District 5 to Meet Last Candidate: Council Will Trim List of 9 After Interview; Identities of 2 Hopefuls
By Bill Robinson, The State, Columbia, S.C.
Mar. 20–SUPERINTENDENT SEARCH
Lexington-Richland 5 trustees interview the ninth and final candidate tonight in their search to find a new superintendent for the Irmo-Chapin school system.
Immediately afterward, trustees will begin trimming that list. Their goal is to pick at least three people who will be invited back for the public to meet in early April.
State law allows the board to shield the names of the nine until it decides who will be chosen as finalists. But an administrative gaffe last week revealed the identity of at least two candidates.
One is local: Lee Bollman, District 5′s 58-year-old assistant superintendent who oversees curriculum and instruction.
The other is Dwight Hedge of Dyersburg, Tenn. Hedge is superintendent of a 3,500-student school system 75 miles north of Memphis — a post he has held for 28 years.
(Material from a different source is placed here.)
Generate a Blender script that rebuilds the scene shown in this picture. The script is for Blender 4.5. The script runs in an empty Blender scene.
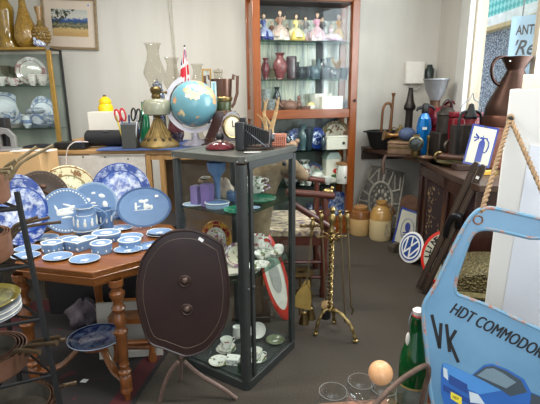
import bpy, bmesh, math, random
from mathutils import Vector, Matrix, Euler
from mathutils.geometry import tessellate_polygon
random.seed(7)
SC = bpy.context.scene
COL = SC.collection
PI = math.pi
def R(d): return math.radians(d)

# ------------------------------------------------------------------ camera model (540 x 404 frame)
FPX, PITCH, ROLL, EYE = 440.0, R(14.0), R(-0.6), 1.5
CF = Vector((0, math.cos(PITCH), -math.sin(PITCH))); CU = Vector((0, math.sin(PITCH), math.cos(PITCH)))
EY = Vector((0, 0, EYE))
def ray(x, y):
    a, b = x - 270, y - 202
    x0, y0 = math.cos(ROLL)*a + math.sin(ROLL)*b, -math.sin(ROLL)*a + math.cos(ROLL)*b
    return CF + Vector((x0/FPX, 0, 0)) - CU*(y0/FPX)
def Zp(x, y, z):
    v = ray(x, y); return EY + v*((z-EYE)/v.z)
def Yp(x, y, Y):
    v = ray(x, y); return EY + v*(Y/v.y)
def atz(fn, z, y0=60.0, y1=140.0):
    """the point of fn(y) whose height is z (secant search down one picture column)"""
    a, b = fn(y0), fn(y1)
    for _ in range(12):
        if abs(b.z-a.z) < 1e-9: break
        y2 = y1+(z-b.z)*(y1-y0)/(b.z-a.z); y0, a, y1 = y1, b, y2; b = fn(y1)
        if abs(b.z-z) < 1e-6: break
    return Vector((b.x, b.y, z))
def Yz(px, Y, z): return atz(lambda y: Yp(px, y, Y), z)
def met(n, P): return n*((Vector(P)-EY).dot(CF))/FPX          # n pixels at P, in metres

cam = bpy.data.objects.new('camera', bpy.data.cameras.new('camera')); COL.objects.link(cam)
cam.data.sensor_width = 36; cam.data.lens = 36*FPX/540; cam.data.clip_start = .02
rt = Vector((1, 0, 0))
m = Matrix((rt, CU, -CF)).transposed().to_4x4()
cam.matrix_world = Matrix.Translation(EY) @ m @ Matrix.Rotation(ROLL, 4, 'Z')
SC.camera = cam

# ------------------------------------------------------------------ materials
def lin(c):
    return tuple(((v/255)/12.92 if v/255 <= .04045 else ((v/255+.055)/1.055)**2.4) for v in c) + (1,)
class NT:
    def __init__(s, name):
        s.m = bpy.data.materials.new(name); s.m.use_nodes = True; s.t = s.m.node_tree; s.t.nodes.clear()
        s.out = s.n('ShaderNodeOutputMaterial')
    def n(s, t, **k):
        o = s.t.nodes.new(t)
        for a, b in k.items():
            if a.startswith('i_'):
                o.inputs[a[2:].replace('_', ' ')].default_value = b
            else: setattr(o, a, b)
        return o
    def l(s, a, b): s.t.links.new(a, b)
    def coord(s, scale=(1, 1, 1), rot=(0, 0, 0)):
        c = s.n('ShaderNodeTexCoord'); mp = s.n('ShaderNodeMapping'); mp.inputs['Scale'].default_value = scale; mp.inputs['Rotation'].default_value = rot
        s.l(c.outputs['Object'], mp.inputs['Vector']); return mp.outputs['Vector']
    def noise(s, vec, scale, detail=4, rough=.55):
        o = s.n('ShaderNodeTexNoise'); o.inputs['Scale'].default_value = scale; o.inputs['Detail'].default_value = detail; o.inputs['Roughness'].default_value = rough
        s.l(vec, o.inputs['Vector']); return o.outputs['Fac']
    def ramp(s, fac, stops, interp='LINEAR'):
        o = s.n('ShaderNodeValToRGB'); o.color_ramp.interpolation = interp; e = o.color_ramp.elements
        while len(e) < len(stops): e.new(.5)
        for k, (p, c) in enumerate(stops): e[k].position = p; e[k].color = c if len(c) == 4 else lin(c)
        s.l(fac, o.inputs['Fac']); return o.outputs['Color']
    def math(s, op, a, b=None):
        o = s.n('ShaderNodeMath', operation=op)
        for k, v in enumerate((a, b)):
            if v is None: continue
            if isinstance(v, (int, float)): o.inputs[k].default_value = v
            else: s.l(v, o.inputs[k])
        return o.outputs[0]
    def mix(s, fac, a, b, blend='MIX'):
        o = s.n('ShaderNodeMix', data_type='RGBA', blend_type=blend)
        for k, v in ((0, fac), (6, a), (7, b)):
            if isinstance(v, (int, float)): o.inputs[k].default_value = v
            elif isinstance(v, tuple): o.inputs[k].default_value = v if len(v) == 4 else lin(v)
            else: s.l(v, o.inputs[k])
        return o.outputs[2]
    def pbr(s, col, rough=.5, metal=0, coat=0, bump=None, bstr=.2, bdist=.01, emit=None, es=0):
        b = s.n('ShaderNodeBsdfPrincipled')
        if isinstance(col, tuple): b.inputs['Base Color'].default_value = col if len(col) == 4 else lin(col)
        else: s.l(col, b.inputs['Base Color'])
        if isinstance(rough, (int, float)): b.inputs['Roughness'].default_value = rough
        else: s.l(rough, b.inputs['Roughness'])
        b.inputs['Metallic'].default_value = metal; b.inputs['Coat Weight'].default_value = coat; b.inputs['Coat Roughness'].default_value = .08
        if bump is not None:
            o = s.n('ShaderNodeBump'); o.inputs['Strength'].default_value = bstr; o.inputs['Distance'].default_value = bdist
            s.l(bump, o.inputs['Height']); s.l(o.outputs[0], b.inputs['Normal'])
        if emit: b.inputs['Emission Color'].default_value = lin(emit); b.inputs['Emission Strength'].default_value = es
        s.l(b.outputs[0], s.out.inputs[0]); return s.m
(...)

In the past 12 months, Hedge has been a finalist for jobs that went to other administrators, one in the suburbs of Little Rock, Ark., and another in Missouri.
In a phone interview, Hedge, 61, said, “My intention is to work 10 more years,” adding he is looking for a challenge — to manage a larger district similar to one he worked in as an assistant superintendent in the mid-1970s.
District 5, which has a $115 million operating budget, is home to 16,600 students, some of whom live in affluent suburban neighborhoods. It has been growing by about 500 to 600 students a year over the past several years, according to administrators.
Paul Krohne of the S.C. School Boards Association, which District 5 trustees hired to coordinate the search for a new superintendent, said the first eight candidates interviewed have produced “a tremendous amount of excitement” among trustees.
On the advice of Krohne, the trustees have declined to comment.
“The choice (of finalists) will be difficult,” Krohne said. “But that’s a good problem to have.”
The names of all finalists could be made public before the end of this week, he said.
Krohne has told District 5 trustees their goal should be to choose a new superintendent by late April so the person selected can give his or her current employer two months’ notice. Ray Geddings, the former Lexington 3 superintendent helping Krohne, said some in the pool of candidates are retired.
Trustees have not said what salary District 5 can afford, but they paid Dennis McMahon a base salary of $126,084 when a five-member majority voted to fire him in June 2005.
Tentative plans call for the three finalists to visit the Irmo-Chapin area in early April. There, they will appear at a series of public events to meet educators, parents, elected officials, civic and business leaders. Trustee delegations also will visit the finalists’ home communities for fact-finding, Krohne said.
Coordinating those visits is among Krohne’s priorities once the District 5 board tells him who it wants to invite back for a second interview.